Tuesday, October 03, 2006

Queer? Me?

Sometimes this is a cello/music blog, sometimes a LGBTQ blog, and this Foley thing and an event at DePauw this evening have my thoughts centering on the LGBTQ stuff. If you come here for the cello stuff, don't worry, it will be back soon. But meanwhile . . .

United DePauw, our campus group (formerly self-described as the "gay-straight alliance" and now I'm not sure what the terminology is) that forms the core of our "queer" community hosted a panel discussion: the "Rainbow Panel" of faculty, staff, and students answering questions about "queer life at DePauw." I, as one of the few openly gay faculty at DePauw, and someone with a long institutional memory, was one of the panelists.

Just a couple of reflections:

A first-year student on the panel, who's in one of my classes, just blew me away with his ease with himself, his openness, and the entirely unconflicted vibe he projects. He's just the sort of healthy, well-adjusted, out gay teenager I've known I'd start meeting some day. I was so glad to encounter this dimension of his being; it confirmed to me that the world is changing. Slowly, to be sure. With advances and losses. But its changing and its going to work out in the end. You can't encounter a kid like this and still think that homosexuality and emotional problems have an inevitable link, causal or otherwise.

I also found myself a bit sad and envious. I grew up so full of self-loathing, and have never met anyone my age who doesn't show the after-effects of intense internalized homophobia. What would it be like to reached my late teens an been at ease with my sexual orientation?

Then there's this "queer" word, which is now being used in so many ways that no one could define it. For a while, it seemed to be attached to the anti-establishment, joyfully transgressive elements of our community. Now it's becoming a handy, one-syllable term to replace the mouthful of LGBT or LGBTQ.

Queer. Transgressive. Unorthodox. I've been thinking about this. I've been a rather assimilationist, middle-class, white, Protestant, well-educated father for many years that I being gay is way down the list of how I describe myself to myself. ("Assimilationist" is a label used, often pejoratively, to describe a gay or lesbian person who embraces the conventions of mainstream, straight society. "Assimilationists" endorse same-sex marriage, frown on promiscuity and drugs, often attend church, and generally present and understand ouselves as being part of mainstream culture except for being attracted to the same sex. "Queer Strategies for Resisting Assimilation" is the subtitle of a book I have somewhere. That sort of queer revels in being different and often embraces a more liberationist approach to sex, one not focused on monogamy as an ideal.)

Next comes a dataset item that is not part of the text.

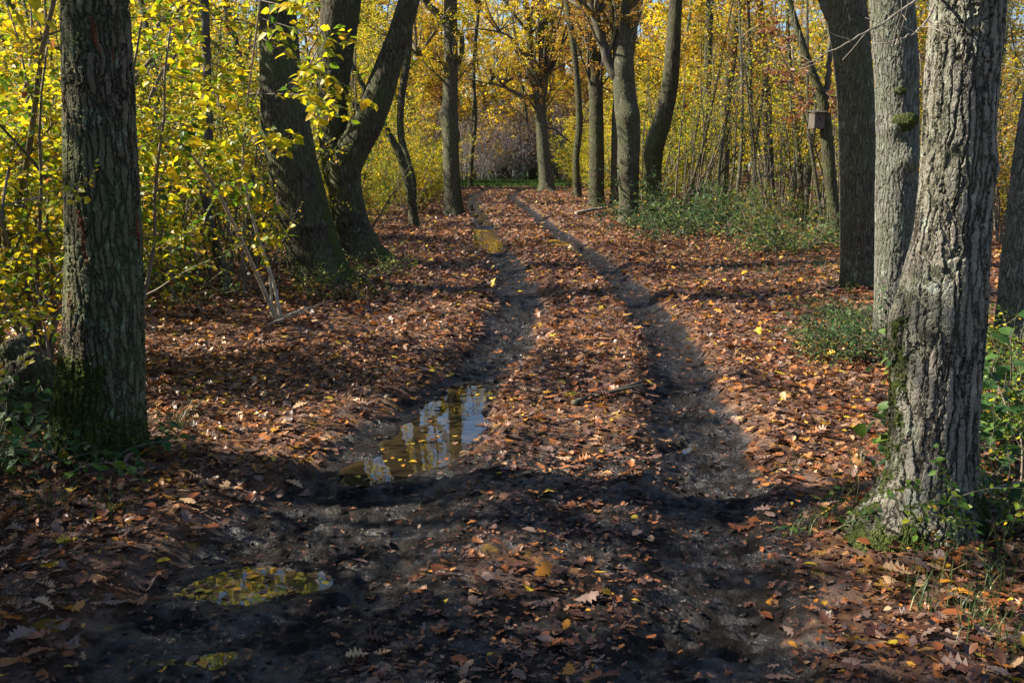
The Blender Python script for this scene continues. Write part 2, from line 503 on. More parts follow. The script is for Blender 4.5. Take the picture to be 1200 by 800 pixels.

Musically, though, I seem to be getting queerer each day. Screw the rules of a classical concert--dance if you want and make noise if it helps you get into the music. Classical music students, drum and dance and improvise and express yourself. Create music that express the deepest parts of yourself and think about how you can use music to change the world.

So I think I'm more queer than I had realized. But I'm still too overwhelmingly conventional to retitle this blog "Queer Cello." But it would be a catchier title.